Monday, September 18th, 2017 Hungarian Forced Laborers in the Soviet Union, 1945-1955

DateTimeLocation
Monday, September 18, 201712:00PM - 2:00PMSeminar Room 208N, 1 Devonshire Place

Series

Hungarian Studies Program

Description

Description:
By the end of World War II about 600,000 Hungarian citizens were captured by the Soviet army. One third of the prisoners were civilian internees who were deported from Hungary to the Soviet Union in 1945. The Soviets did not make a distinction between civilians and soldiers and the war was seen as useful for the purpose of supplying a labor force, as well as expanding the communist system in the occupied territories. The presentation will give a detailed picture on the process of the deportation of the civilians and on their fate in Soviet forced labor camps. The presentation also tries to uncover the motives and plans of the Soviet military leadership directing the deportation of hundreds of thousands of civilians from East-Central Europe during the last months of the war.

Speaker:
Tamás Stark received his PhD from the Eötvös Lóránd University of Budapest in 1993. From 1983 he was a researcher at the Institute of History, Research Centre for the Humanities of the Hungarian Academy of Sciences, and in 2000 he was appointed a senior research fellow. His specialization is forced population movement in East-Central Europe in the period 1938-56, with special regard to the history of the Holocaust, fate of prisoners of war and civilian internees, and the post war migrations.
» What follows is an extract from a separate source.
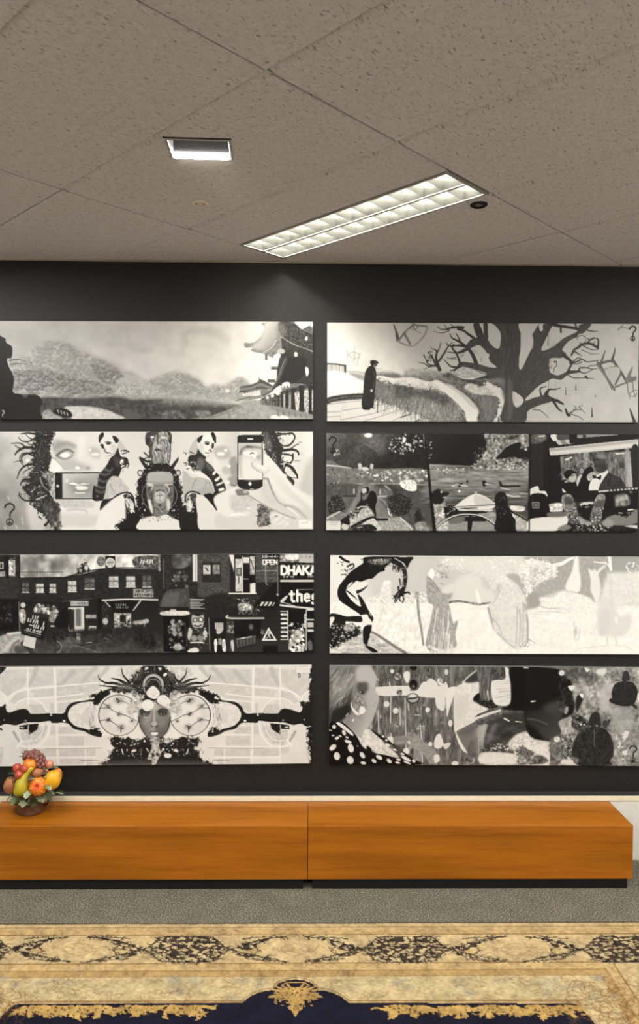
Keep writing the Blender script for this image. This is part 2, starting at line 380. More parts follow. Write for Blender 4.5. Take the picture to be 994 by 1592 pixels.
    def bushes(s, t, n, r0, r1, v, con=40, op=.8):
        # rounded tree crowns, far ones first: shaded below right, light on top
        for c in sorted(s.inside(t, n), key=lambda q: q[1]):
            r = r0 + (r1 - r0) * s.rs.rand(); k = v + con * .5 * (s.rs.rand() - .5)
            s.e(c[0] + r * .3, c[1] + r * .35, r, r * .75, k - con, b=r * .12, op=op); s.e(c[0], c[1], r * .85, r * .6, k, b=r * .12, op=op); s.e(c[0] - r * .2, c[1] - r * .25, r * .45, r * .3, k + con * .7, b=r * .1, op=op * .8)
    def strands(s, t, n, ln, ang, spread, w, v0, v1, curl=0.3, op=1.0):
        for c in s.inside(t, n):
            a = math.radians(ang + spread * (s.rs.rand() - 0.5) * 2); L = ln * (0.5 + s.rs.rand()); q = [c[0], c[1]]; x, y = c
            k = curl * (s.rs.rand() - 0.5) * 2
            for _ in range(3):
                x += L / 3 * math.cos(a); y += L / 3 * math.sin(a); a += k; q += [x, y]
            s.l(q, w, w * 0.3, v0 + (v1 - v0) * s.rs.rand(), op=op)
    FONT = {'D': '0 0 0 6 2 6 4 4.6 4 1.4 2 0 0 0', 'H': '0 0 0 6|4 0 4 6|0 3 4 3', 'A': '0 6 2 0 4 6|1 4 3 4', 'K': '0 0 0 6|4 0 0 3.4|1.4 2.6 4 6',
            'O': '0 0 4 0 4 6 0 6 0 0', 'P': '0 6 0 0 4 0 4 3.2 0 3.2', 'E': '4 0 0 0 0 6 4 6|0 3 3 3', 'N': '0 6 0 0 4 6 4 0', 'L': '0 0 0 6 4 6', 'C': '4 0 0 0 0 6 4 6',
            'I': '2 0 2 6', 'S': '4 0 0 0 0 3 4 3 4 6 0 6', 'T': '0 0 4 0|2 0 2 6', 'M': '0 6 0 0 2 3 4 0 4 6', 'R': '0 6 0 0 4 0 4 3 0 3|2 3 4 6', 'G': '4 0 0 0 0 6 4 6 4 3.4 2.4 3.4',
            'U': '0 0 0 6 4 6 4 0', 'Y': '0 0 2 3 4 0|2 3 2 6', 'W': '0 0 1 6 2 2 3 6 4 0', 'B': '0 0 0 6 4 6 4 3 0 3|0 0 3.4 0 3.4 3', 'F': '4 0 0 0 0 6|0 3 3 3', 'V': '0 0 2 6 4 0',
            't': '1.6 0.6 1.6 5 2.4 6 3.6 6|0.2 2 3.4 2', 'h': '0.4 0 0.4 6|0.4 3 1.6 2 3.4 2.4 3.6 6', 'e': '0.4 4 3.6 4 3.4 2.4 2 2 0.6 2.6 0.4 4.8 1.6 6 3.6 5.6', 'g': '3.6 3 2 2 0.6 3 0.8 4.6 2.4 5 3.6 4.4|3.6 2 3.6 6.6 2.2 7.6 0.4 7'}
    def text(s, t, x, y, w, h, lw, v, slant=0.0, rot=0.0):
        n = len(t); cw = w / n; c, d = math.cos(math.radians(rot)), math.sin(math.radians(rot))
        for i, ch in enumerate(t):
            for seg in s.FONT.get(ch, '').split('|'):
                if not seg: continue
                a = np.array([float(z) for z in seg.split()]).reshape(-1, 2)
                X = i * cw + a[:, 0] / 4 * cw * 0.74 - slant * a[:, 1] / 6 * h; Y = a[:, 1] / 6 * h
                s.l(np.stack([x + X * c - Y * d, y + X * d + Y * c], 1).ravel(), lw, lw, v, sm=False)
    def scrib(s, x, y, w, h, lw, v, rot=0.0):
        # a line of lettering too small to read
        c, d = math.cos(math.radians(rot)), math.sin(math.radians(rot)); X = 0.0
        while X < w:
            st = lw * (1.2 + s.rs.rand() * 1.2); k = s.rs.rand()
            q = [X, 0, X, h] if k < .5 else ([X, h * .5, X + st, h * .5] if k < .75 else [X, h, X + st * .6, 0])
            if s.rs.rand() < .88: s.l([x + q[0] * c - q[1] * d, y + q[0] * d + q[1] * c, x + q[2] * c - q[3] * d, y + q[2] * d + q[3] * c], lw, lw, v, sm=False)
            X += st + lw * .4
    def qmark(s, x, y, h, v, lw):
        # question mark whose dot is a small peace sign
        s.l([x - h * .22, y + h * .18, x - h * .12, y + h * .03, x + h * .06, y, x + h * .2, y + h * .1, x + h * .2, y + h * .24, x + h * .08, y + h * .38, x + h * .02, y + h * .5, x + h * .02, y + h * .64], lw, lw * .8, v)
        s.peace(x, y + h * .85, h * .15, v, lw * .55)
    def peace(s, x, y, r, v, lw):
        s.ring(x, y, r, r, lw, v); s.l([x, y - r, x, y + r], lw, lw, v)
        s.l([x, y, x - r * .7, y + r * .7], lw, lw, v); s.l([x, y, x + r * .7, y + r * .7], lw, lw, v)
    def grid(s, nx, ny):
        # box-averaged sample of the canvas at nx by ny points, top row first
        c = np.pad(np.cumsum(np.cumsum(s.a, 0), 1), ((1, 0), (1, 0)))
        X = (np.arange(nx) / (nx - 1) * s.W); Y = np.arange(ny) / (ny - 1) * s.H; hx = s.W / nx / 2; hy = s.H / ny / 2
        xa = np.clip(np.round(X - hx), 0, s.W - 1).astype(int); xb = np.clip(np.round(X + hx), 1, s.W).astype(int); xb = np.maximum(xb, xa + 1)
        ya = np.clip(np.round(Y - hy), 0, s.H - 1).astype(int); yb = np.clip(np.round(Y + hy), 1, s.H).astype(int); yb = np.maximum(yb, ya + 1)
        t = c[yb][:, xb] - c[ya][:, xb] - c[yb][:, xa] + c[ya][:, xa]
        return np.clip(t / ((yb - ya)[:, None] * (xb - xa)[None, :]), 4, 245)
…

He was involved in numerous international research projects. In 1995/96 he was Pearl Resnick Post-Doctoral fellow at the United States Holocaust Memorial Museum. In 2014 he was Fulbright professor at Nazareth College, Rochester, NY. USA. His main publications include Hungary’s Human Losses in World War II (Uppsala, 1995) Hungarian Jews during the Holocaust and after the Second World War, 1939-1949: A Statistical Review (Boulder, CO 2000) Magyarok szovjet fogságban /Hungarians in Soviet Captivity/ (Budapest, 2006) A magyar polgári lakosság elhurcolása a Szovjetunióba a korabeli dokumentumok tükrében. /Deportation of Hungarian civilians to the Soviet Union. Documentary Collection./ (Budapest, 2017).